Apple Computer has earned the ire of the rainbow crowd for their Macbook definition of the word “gay.”

When Becca Gorman, a fifteen year old student from Massachusetts, searched her Macbook dictionary for the word “gay,” three definitions popped up. The first two were well known: homosexual, and lighthearted or care-free.

The third one caught the eye of the teenager, who was doing a project on the “gay rights” movement: “Foolish; stupid.” The in-context example was illuminating: “Making students wait for the light is kind of a gay rule.” Gorman, who is being raised by two mothers, took offense.

Gee, didn’t anyone tell her that the meaning of words can change? The word “gay” used to mean dapper, as in “don we now our gay apparel.” They weren’t talking about buttless chaps. Over time, the word changed because a political movement coopted it. Those who liked the old definition just fine objected to the inclusion of a new definition. Those people lost because, as they learned, the purpose of the dictionary is to reflect language as it’s really used, moral judgments notwithstanding.

Ms. Gorman is most upset that it wasn’t tagged with the usual derogatory label. She thinks it should be, which, when you think about it, is so gay.

The “gay” community, which fought hard for a societal acceptance of a new meaning of the word, is fighting again to ensure that their preferred definition doesn’t change again. The organization ThinkB4YouSpeak fought a public relations campaign against the phrase, “That’s go gay,” meaning “That’s stupid.”

Do leftists think that they own the English language? The way they lord over it like their personal fiefdom tells me that they do. They introduce new words, ban old ones, and assign new definitions hitherto unknown. What begins as a suggestion soon becomes an imperative—use the words they want you to use, the way they want you to use them, or pay the price.

Keeping up with the latest jargon can be difficult. Every once in a while, some well-meaning person will use a word that was innocuous just a short time ago only to discover that it’s now inflammatory. If that person doesn’t understand why the old word is now verboten it’s okay to ask, though it isn’t okay to evaluate the reason and decide for himself whether it’s valid. Edicts of the language police are final.
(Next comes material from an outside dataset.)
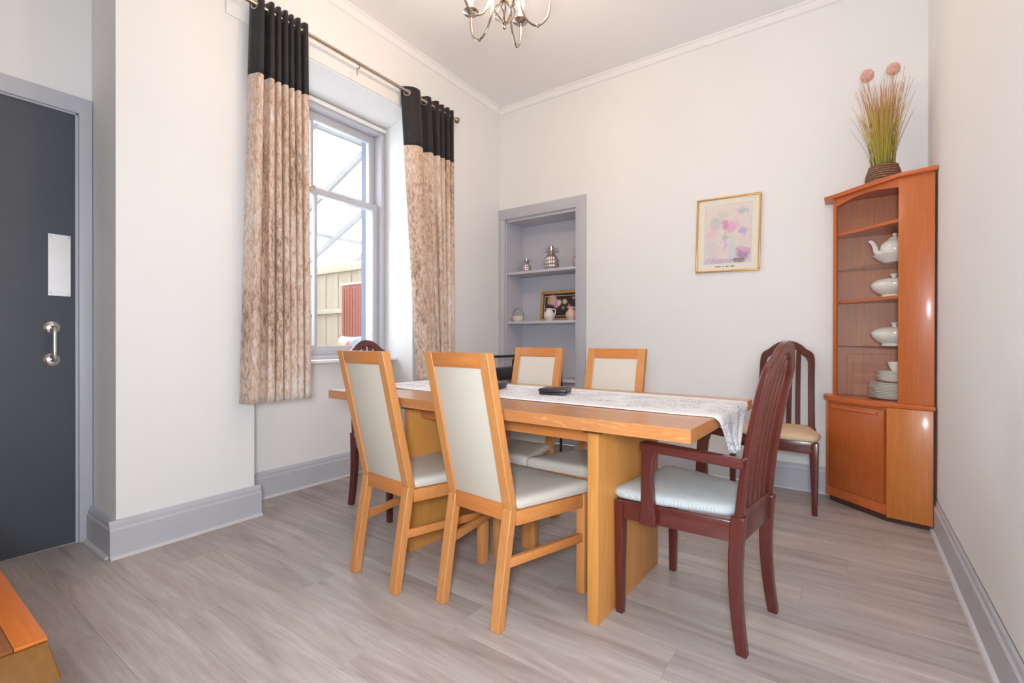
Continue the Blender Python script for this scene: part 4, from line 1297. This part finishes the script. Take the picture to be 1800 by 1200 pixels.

“Oriental” was a perfectly acceptable word a generation ago. And why shouldn’t it be? It means nothing more than eastern, which is what oriental people are. That all changed with the publication of the 1978 book “Orientalism” by Professor Edward Said. The professor was, in his time, one of the most outspoken voices of Palestinian nationalism. Dr. Said theorized that Europeans and Americans had long romanticized the East, by which he meant the Middle East in particular. In their romanticized view, Easterners were more caricatures than people, which necessarily justified colonialism.

“Oriental” soon appeared on the list of banned words. Within a dozen years or so the word had become unspeakable on college campuses though it took longer to trickle down to society at large. Some baby boomers have apparently not gotten the memo because they still use the word without realizing that some dead Palestinian professor has declared it out of bounds. “Asian” is now the preferred term, which I must admit I use myself because it’s what people of my generation understand.

Asian isn’t necessarily wrong. Asian people are from Asia, though they aren’t the exclusive inhabitants of the continent. When people say “Asian” they usually mean Koreans, Chinese, Japanese, Taiwanese, and a few other nationalities. They aren’t referring to Turks, or Russians who live east of the Urals, though those people are Asian as well.

If a time traveler arrived in our age from 1960, he would hardly be able to speak without being pilloried. “Negro” is now a derogatory term, though black is still acceptable, if not optimal. Apparently, the United Negro College Fund has not gotten the message. “Negro” is nothing more than the Spanish word for black. So it’s okay to say black, just not in a foreign language. What do these people have against Español?

“Colored people” is equally unacceptable, though not “people of color” which is all the rage in academia. For the life of me, I can’t explain why one is okay but the other will get you fired. Maybe we should ask the National Association for the Advancement of Colored People. “People of color” means anyone who isn’t white, which is a strange definition because, last time I checked, white is a color. What are we supposed to call those who don’t fall into this category? People of no color?

No, we call them white. White is an acceptable word, though yellow is not. Don’t ask me why. Yellow people are called Asians even if they’re several generations removed from Asia but white people are called white. We don’t call them Europeans, unless they’re actually from Europe. Red is also unacceptable. We call those people Native Americans. It doesn’t matter if you have roots in this country dating back to the seventeenth century, if you aren’t red you can’t claim to be a Native American.

Get it? Black and white are okay, but red and yellow are racial epithets. I get dizzy trying to keep up.

Who knows what changes the future will bring? In all likelihood, the words we use today will be obsolete in a generation. New words will replace old words and we Gen-Xer’s and Gen-Yer’s will be the clueless old farts who inadvertently say offensive things.

One thing is for sure—when these changes occur, they will all be initiated by those on the political left. It’s their language, we just speak it. English is putty in their hands, to be molded as they please. And that, ladies and gentlemen, is just so gay.